In the instant case, appellant appears to have the law on his side; and to show this suffice it to quote what the Solicitor General says on the matter: "He deserved a more sympathetic understanding of his plight than he was undoubtedly for a speedy trial of the principal case. When appellant committed himself to a trial for August 5 and 6, 1958 at Lucena, Quezon in People of the Philippines v. Juan Masaes for Robbery in Band, the agreement was made in open court on June 6, 1958 between the prosecution and the defense . . . at a time when the case against the herein accused Antonio Martinez had not even been filed in court. The instant case for grave threats was only filed on June 12, 1958 and the appellant filed his appearance herein on July 16, 1958 when the hearing at the Court of First Instance of Quezon had already been calendared.

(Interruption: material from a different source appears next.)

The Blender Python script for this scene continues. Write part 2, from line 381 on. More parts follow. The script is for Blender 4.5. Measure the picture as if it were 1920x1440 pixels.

Under the circumstances, he immediately filed on July 23, 1958 a motion to transfer the date of the hearing for grave threats to August 4 or 11, 1958. The fact alone that appellant was willing to go to trial on August 4, one day before the actual date selected by the lower court in the grave threats case is convincing proof that appellant’s motion for postponement was not dilatory, but a solution to his predicament, considering his commitment at the Quezon court." We fully agree to this comment.

The order appealed from declaring appellant guilty of contempt is set aside, with costs de oficio.

Paras, C.J., Bengzon, Padilla, Montemayor, Reyes, A., Labrador, Concepcion, Reyes, J.B.L. and Endencia, JJ., concur.